We looked at links first on Page #14. There you learned how to create the first two kinds of links. On this page we will learn how to create "anchors" — links to specific spots on a page.

The quickest way to give you an example of this is to look at Page #23a. You will see "anchors" at work; and you will see — displayed in green — the code that makes them work.

There are two parts to the code that creates an "anchor."

  1. The link to the anchor: <a href="#anchor name">Text or image at the anchor's startingpoint. </a>.
  2. The anchor itself: <a name="anchor name">Text or image at the anchor's destination.</a>
  3. The starting point "#anchor name" and the destination "anchor name" must be identical.

    The link is a starting point; the anchor is a destination; .

Here's the code:

  1. <a href="#leaks">Fixing Leaks</a> — the starting point
  2. <a name="leaks">Fixing Leaks</a> — the destination

Look again at the examples and code on Page 23a.


Page 23a gives you examples of using anchors to move from one spot to another spot on the same page.

The anchor is also used to link to a specific spot on a different page.
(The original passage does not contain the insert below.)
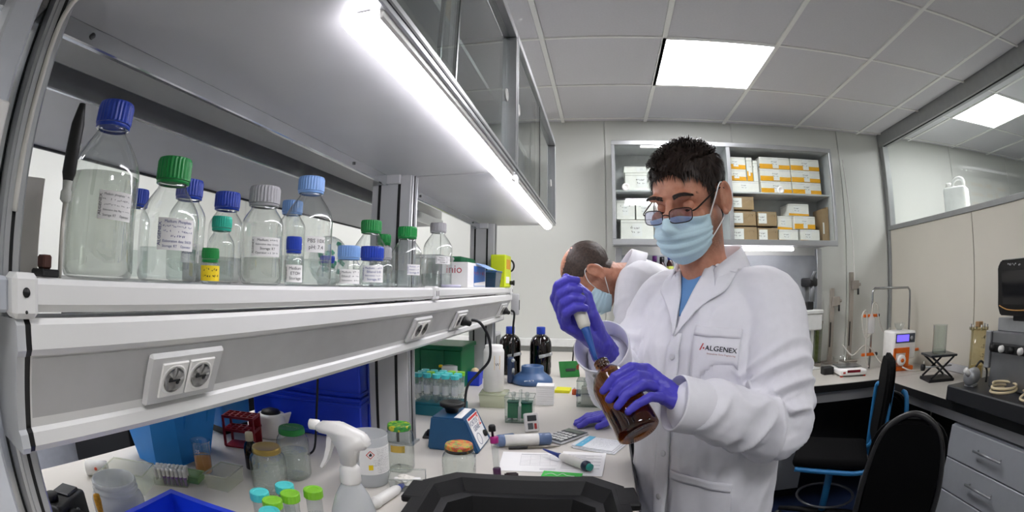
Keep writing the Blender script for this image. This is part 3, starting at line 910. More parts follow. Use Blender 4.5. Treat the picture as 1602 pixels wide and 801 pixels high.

This link http://members.aol.com/jbjtutor/links.htm#encyclopedic will take you to the "Encyclopedia/Glosaries" section of my Web site — not to the top of the page. This specific spot for the "Encyclopedia/Glosaries" section of the page is identified in the code with the tag <a name="encyclopedic"> . Adding #encyclopedic to the end of link code above tells the browser to retrieve the page whose address is "members.aol.com/jbjtutor/links.htm" and then jump to that specific spot — identified as "#encyclopedic" — on the page.